Late-Night Amendment Opens Door to Massive Public Land Selloff
Amidst budget reconciliation efforts, a "midnight amendment" aims to auction off hundreds of thousands of acres of public land, prompting a bipartisan pushback.
Land is of foremost concern to us here at progress and poverty, and today we bring you some news about recent developments to land held in trust by the United States government on behalf of its citizens.
As our government attempts to reconcile the budget, there is one development on federal land that has gone relatively under-reported. In a late-night amendment last week, the House Natural Resources Committee recently approved a measure that would mandate the sale of hundreds of thousands of acres of public lands in Utah and Nevada.
The Midnight Amendment and What It Means
Representatives Mark Amodei (R-NV) and Celeste Maloy (R-UT) introduced their 33-page amendment at the end of a 13-hour budget hearing, with conservation groups reporting it aims to "put somewhere north of half-a-million acres of public land on the auction block". The amendment requires the Interior Department to sell off an unspecified amount of public land in Nevada and approximately 11,000 acres of public land in Utah. The full-text can be found here.
This amendment fundamentally alters how public land sales normally work. While the Bureau of Land Management (BLM) has long maintained lists of lands potentially suitable for disposal under the Federal Land Policy and Management Act, those sales aren't mandatory. The new amendment changes this by mandating sales and setting expedited timelines that reduce opportunities for public input and proper environmental assessment.
Perhaps most troubling for conservation advocates is that the amendment redirects proceeds from land sales. Currently, revenue from public land sales goes into the Federal Land Disposal Account to fund conservation priorities and improve public land access. Under the new amendment, that money would instead flow to the general Treasury, effectively turning public lands into a short-term revenue source with no guaranteed reinvestment in conservation.
Montana Republican Leads Opposition to Public Land Sales
The amendment was pushed through by Republicans, but not all Republicans are on board with this plan. Montana Representative Ryan Zinke, who served as Interior Secretary under President Trump, has emerged as a vocal opponent of including land sales in the budget reconciliation package.
"I have told leadership before, I have told leadership since, that... I strongly don't believe [land sales] should be in the reconciliation bill," Zinke stated during a recent press conference. His opposition is significant and could potentially derail the GOP's plans to approve their budget package through the reconciliation process, which requires near-unanimous party support.
The Bipartisan Public Lands Caucus
In response to threats facing public lands, Representatives Zinke and Gabe Vasquez (D-NM) recently launched the bipartisan Public Lands Caucus. The group includes Representatives Debbie Dingell (D-Mich.) and Mike Simpson (R-Idaho) as co-chairs.
According to Vasquez, the caucus will "show a unified and bipartisan front to push back on any potential sell off or transfer of public lands to the states or private entities as a pay-for to offset tax cuts".

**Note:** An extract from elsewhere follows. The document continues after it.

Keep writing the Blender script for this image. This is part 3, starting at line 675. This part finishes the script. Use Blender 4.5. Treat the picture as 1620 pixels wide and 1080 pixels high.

Beyond forming the caucus, Representatives Zinke and Vasquez have also introduced the Public Lands in Public Hands Act. This legislation would require additional Congressional oversight for significant public land sales, specifically mandating that Congress approve the sale or transfer of publicly accessible parcels larger than 300 acres and water-adjacent parcels larger than five acres, as reported by the Theodore Roosevelt Conservation Partnership.
The bill, which was first introduced in the previous Congress and has now been reintroduced, aims to ensure that key recreation areas aren't lost without careful consideration by elected officials who can be held accountable by voters.
The federal government owns an enormous amount of land and likewise has an enormous duty to ensure that this land is put to the best possible use for its citizens. Sometimes that means opening it up for development, and other times that means conservation; there is a time and season for every purpose. The key is to ensure that whatever the government does with them is done judiciously, not rashly, and always in the best interest of its true owners – namely, the American people.
If we lived in a perfect world, they would be putting the land up for rent instead of for sale, with the rent price being some proportion of the market price + some premium based on how much people care about conservation of that specific piece of land vs the utility from the government having more money to spend.
> Perhaps most troubling for conservation advocates is that the amendment redirects proceeds from land sales. Currently, revenue from public land sales goes into the Federal Land Disposal Account to fund conservation priorities and improve public land access. Under the new amendment, that money would instead flow to the general Treasury, effectively turning public lands into a short-term revenue source with no guaranteed reinvestment in conservation.
Trump really is more like Andrew Jackson than any of the European populists. For better or for worse.